フリッゼル:そこは大きな問題でした。私と彼女は親友であり、明らかに恋人同士でもあったからです。けれども、当時は互いの関係を明確にしていませんでした。私たちはセクシャリティをオープンにして、他の人たちともデートをしていたので、関係をこれと決めるのが難しかったんです。ふたりともバイセクシャルで、私は女性ともたくさん関係を持ちました。最終的には男性と結婚したので、今この話をするのは変な感じもするのですが……。


私は自分がLGBTQ+コミュニティの一員だと声高に言いたいわけではないのですが、そうした一面を誇りに思い、また幸せに感じています。だから、二人の性的関係を隠そうとしたのではなく、ただ、この映画のテーマはそこではなかったということ。きちんと描くには相当の時間を要しますから、じっくり検討しましたし、描くのならば余計なものだと思われたくなかった。編集段階で何度も試行錯誤しましたが、結局は余計だと感じたのでカットすることを決めました。私はゲイ・ライツの支援者なので、それが正しい判断だったかどうかはわかりません。ただ、余計なものにしたくなかったということです。


Q:青春映画では主人公の喧嘩や、あるいは二人の友情が試されるシーンが入ってくることが多いものです。
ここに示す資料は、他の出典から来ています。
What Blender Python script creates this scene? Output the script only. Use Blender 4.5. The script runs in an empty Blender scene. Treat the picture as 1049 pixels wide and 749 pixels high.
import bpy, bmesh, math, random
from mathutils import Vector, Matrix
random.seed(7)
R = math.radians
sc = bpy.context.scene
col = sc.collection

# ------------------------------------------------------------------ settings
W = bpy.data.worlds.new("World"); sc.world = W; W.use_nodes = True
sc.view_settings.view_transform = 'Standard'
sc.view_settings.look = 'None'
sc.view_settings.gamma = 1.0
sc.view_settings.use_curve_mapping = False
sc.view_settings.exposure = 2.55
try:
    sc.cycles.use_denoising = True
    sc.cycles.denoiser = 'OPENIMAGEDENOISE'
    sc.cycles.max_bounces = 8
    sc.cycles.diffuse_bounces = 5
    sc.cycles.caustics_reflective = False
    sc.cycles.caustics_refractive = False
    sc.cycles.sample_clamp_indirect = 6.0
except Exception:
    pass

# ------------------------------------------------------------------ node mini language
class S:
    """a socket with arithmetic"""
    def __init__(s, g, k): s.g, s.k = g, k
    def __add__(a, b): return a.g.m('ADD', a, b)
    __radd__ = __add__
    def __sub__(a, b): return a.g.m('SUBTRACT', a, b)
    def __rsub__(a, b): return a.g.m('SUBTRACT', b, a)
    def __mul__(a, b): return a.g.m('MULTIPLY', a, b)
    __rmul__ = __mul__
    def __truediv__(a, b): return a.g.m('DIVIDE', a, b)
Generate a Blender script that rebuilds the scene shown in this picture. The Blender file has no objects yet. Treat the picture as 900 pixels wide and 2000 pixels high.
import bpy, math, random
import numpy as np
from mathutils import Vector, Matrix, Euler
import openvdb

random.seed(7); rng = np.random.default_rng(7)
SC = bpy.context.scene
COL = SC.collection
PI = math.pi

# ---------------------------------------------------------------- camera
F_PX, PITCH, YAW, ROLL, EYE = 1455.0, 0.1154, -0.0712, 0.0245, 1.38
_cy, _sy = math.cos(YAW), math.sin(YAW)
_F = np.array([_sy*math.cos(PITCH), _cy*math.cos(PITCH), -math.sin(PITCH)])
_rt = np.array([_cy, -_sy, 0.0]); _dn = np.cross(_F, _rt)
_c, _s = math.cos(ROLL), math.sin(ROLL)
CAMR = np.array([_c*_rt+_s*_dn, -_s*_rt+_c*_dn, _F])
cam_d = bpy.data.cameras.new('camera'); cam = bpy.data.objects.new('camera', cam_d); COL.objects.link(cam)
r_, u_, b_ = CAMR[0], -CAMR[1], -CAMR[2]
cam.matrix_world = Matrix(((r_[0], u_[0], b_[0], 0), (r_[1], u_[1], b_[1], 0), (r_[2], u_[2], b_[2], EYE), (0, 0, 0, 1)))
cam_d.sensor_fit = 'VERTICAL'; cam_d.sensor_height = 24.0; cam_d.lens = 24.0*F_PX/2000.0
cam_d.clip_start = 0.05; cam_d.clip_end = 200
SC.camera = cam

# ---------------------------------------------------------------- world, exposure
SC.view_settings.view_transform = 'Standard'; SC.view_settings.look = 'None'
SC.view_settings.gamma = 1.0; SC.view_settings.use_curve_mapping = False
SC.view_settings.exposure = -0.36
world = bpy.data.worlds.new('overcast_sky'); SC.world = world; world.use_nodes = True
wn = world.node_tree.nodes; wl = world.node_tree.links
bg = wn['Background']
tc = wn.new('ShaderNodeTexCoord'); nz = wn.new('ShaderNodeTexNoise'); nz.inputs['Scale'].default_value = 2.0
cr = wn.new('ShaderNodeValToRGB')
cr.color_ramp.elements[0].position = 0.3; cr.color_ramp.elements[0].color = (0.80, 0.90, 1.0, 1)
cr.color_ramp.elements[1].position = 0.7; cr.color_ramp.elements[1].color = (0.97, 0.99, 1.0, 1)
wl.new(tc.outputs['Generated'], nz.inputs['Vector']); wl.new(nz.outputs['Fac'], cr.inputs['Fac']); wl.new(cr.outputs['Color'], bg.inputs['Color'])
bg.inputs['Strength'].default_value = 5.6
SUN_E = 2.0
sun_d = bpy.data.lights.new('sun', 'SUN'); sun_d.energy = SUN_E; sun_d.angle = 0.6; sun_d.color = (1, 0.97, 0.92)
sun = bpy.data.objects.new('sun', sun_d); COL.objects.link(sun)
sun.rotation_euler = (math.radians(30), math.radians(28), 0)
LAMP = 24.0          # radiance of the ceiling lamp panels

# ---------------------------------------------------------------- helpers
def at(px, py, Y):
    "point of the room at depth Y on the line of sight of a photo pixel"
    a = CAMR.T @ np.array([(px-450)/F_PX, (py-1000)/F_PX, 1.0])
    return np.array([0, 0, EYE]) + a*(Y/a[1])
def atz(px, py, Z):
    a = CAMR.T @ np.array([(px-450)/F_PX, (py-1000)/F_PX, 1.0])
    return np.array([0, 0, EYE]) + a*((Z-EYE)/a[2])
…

なぜそういうシーンを描かなかったのでしょうか?


フリッゼル:意図的なものです。私はそういうシーンが好きではなく、ドラマを盛り上げるためだけに付け加えられた偽物の葛藤が嫌いなんです。しかも私の経験上、女友達と言い合いになることはあっても、大喧嘩をしたことは一度もありません。怒りが爆発したり、ブチ切れたりということはまったくありませんでした。だから今回の場合、葛藤は二人の外部にあってほしいと思ったんです。二人が喧嘩するのではなく二人に自分の人生が降り掛かってくるようにしたかった。実際の私自身も、親友の彼女といる空間だけが安全で、外部から危険がやってくるように感じていたんです。そこで、映画でもそのように表現しようと思いました。